## Stated task
Repeat the records below exactly as they appear.

## Supplied data
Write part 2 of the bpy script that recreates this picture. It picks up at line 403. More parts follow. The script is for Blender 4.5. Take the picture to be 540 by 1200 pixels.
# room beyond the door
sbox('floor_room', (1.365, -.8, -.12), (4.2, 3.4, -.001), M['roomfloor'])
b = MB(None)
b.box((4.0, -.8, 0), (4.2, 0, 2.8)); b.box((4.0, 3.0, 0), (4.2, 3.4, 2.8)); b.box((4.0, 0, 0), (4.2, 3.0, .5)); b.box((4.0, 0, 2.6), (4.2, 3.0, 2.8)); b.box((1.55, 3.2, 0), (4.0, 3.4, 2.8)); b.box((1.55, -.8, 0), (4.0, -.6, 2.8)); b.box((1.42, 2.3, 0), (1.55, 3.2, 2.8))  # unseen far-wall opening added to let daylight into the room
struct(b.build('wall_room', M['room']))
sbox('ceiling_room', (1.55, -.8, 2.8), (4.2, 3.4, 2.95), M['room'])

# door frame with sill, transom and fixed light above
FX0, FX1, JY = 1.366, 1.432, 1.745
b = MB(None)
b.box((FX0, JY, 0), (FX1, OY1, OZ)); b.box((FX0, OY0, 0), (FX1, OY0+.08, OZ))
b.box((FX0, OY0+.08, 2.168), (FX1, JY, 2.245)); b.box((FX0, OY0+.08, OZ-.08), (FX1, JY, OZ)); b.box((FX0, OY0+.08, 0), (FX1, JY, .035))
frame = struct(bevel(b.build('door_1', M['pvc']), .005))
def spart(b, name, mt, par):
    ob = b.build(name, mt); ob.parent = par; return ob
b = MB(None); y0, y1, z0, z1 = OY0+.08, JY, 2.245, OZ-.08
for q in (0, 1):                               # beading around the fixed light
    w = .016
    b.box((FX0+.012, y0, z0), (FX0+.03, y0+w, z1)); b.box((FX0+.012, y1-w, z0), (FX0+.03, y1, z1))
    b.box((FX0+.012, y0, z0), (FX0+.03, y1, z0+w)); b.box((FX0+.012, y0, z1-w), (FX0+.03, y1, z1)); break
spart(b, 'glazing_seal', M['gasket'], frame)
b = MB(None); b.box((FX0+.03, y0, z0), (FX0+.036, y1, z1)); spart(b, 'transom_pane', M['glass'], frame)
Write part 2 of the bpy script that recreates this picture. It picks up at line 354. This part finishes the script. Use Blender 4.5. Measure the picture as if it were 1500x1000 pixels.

## Reply to the exercise
Write part 2 of the bpy script that recreates this picture. It picks up at line 403. More parts follow. The script is for Blender 4.5. Take the picture to be 540 by 1200 pixels.
# room beyond the door
sbox('floor_room', (1.365, -.8, -.12), (4.2, 3.4, -.001), M['roomfloor'])
b = MB(None)
b.box((4.0, -.8, 0), (4.2, 0, 2.8)); b.box((4.0, 3.0, 0), (4.2, 3.4, 2.8)); b.box((4.0, 0, 0), (4.2, 3.0, .5)); b.box((4.0, 0, 2.6), (4.2, 3.0, 2.8)); b.box((1.55, 3.2, 0), (4.0, 3.4, 2.8)); b.box((1.55, -.8, 0), (4.0, -.6, 2.8)); b.box((1.42, 2.3, 0), (1.55, 3.2, 2.8))  # unseen far-wall opening added to let daylight into the room
struct(b.build('wall_room', M['room']))
sbox('ceiling_room', (1.55, -.8, 2.8), (4.2, 3.4, 2.95), M['room'])

# door frame with sill, transom and fixed light above
FX0, FX1, JY = 1.366, 1.432, 1.745
b = MB(None)
b.box((FX0, JY, 0), (FX1, OY1, OZ)); b.box((FX0, OY0, 0), (FX1, OY0+.08, OZ))
b.box((FX0, OY0+.08, 2.168), (FX1, JY, 2.245)); b.box((FX0, OY0+.08, OZ-.08), (FX1, JY, OZ)); b.box((FX0, OY0+.08, 0), (FX1, JY, .035))
frame = struct(bevel(b.build('door_1', M['pvc']), .005))
def spart(b, name, mt, par):
    ob = b.build(name, mt); ob.parent = par; return ob
b = MB(None); y0, y1, z0, z1 = OY0+.08, JY, 2.245, OZ-.08
for q in (0, 1):                               # beading around the fixed light
    w = .016
    b.box((FX0+.012, y0, z0), (FX0+.03, y0+w, z1)); b.box((FX0+.012, y1-w, z0), (FX0+.03, y1, z1))
    b.box((FX0+.012, y0, z0), (FX0+.03, y1, z0+w)); b.box((FX0+.012, y0, z1-w), (FX0+.03, y1, z1)); break
spart(b, 'glazing_seal', M['gasket'], frame)
b = MB(None); b.box((FX0+.03, y0, z0), (FX0+.036, y1, z1)); spart(b, 'transom_pane', M['glass'], frame)
Write part 2 of the bpy script that recreates this picture. It picks up at line 354. This part finishes the script. Use Blender 4.5. Measure the picture as if it were 1500x1000 pixels.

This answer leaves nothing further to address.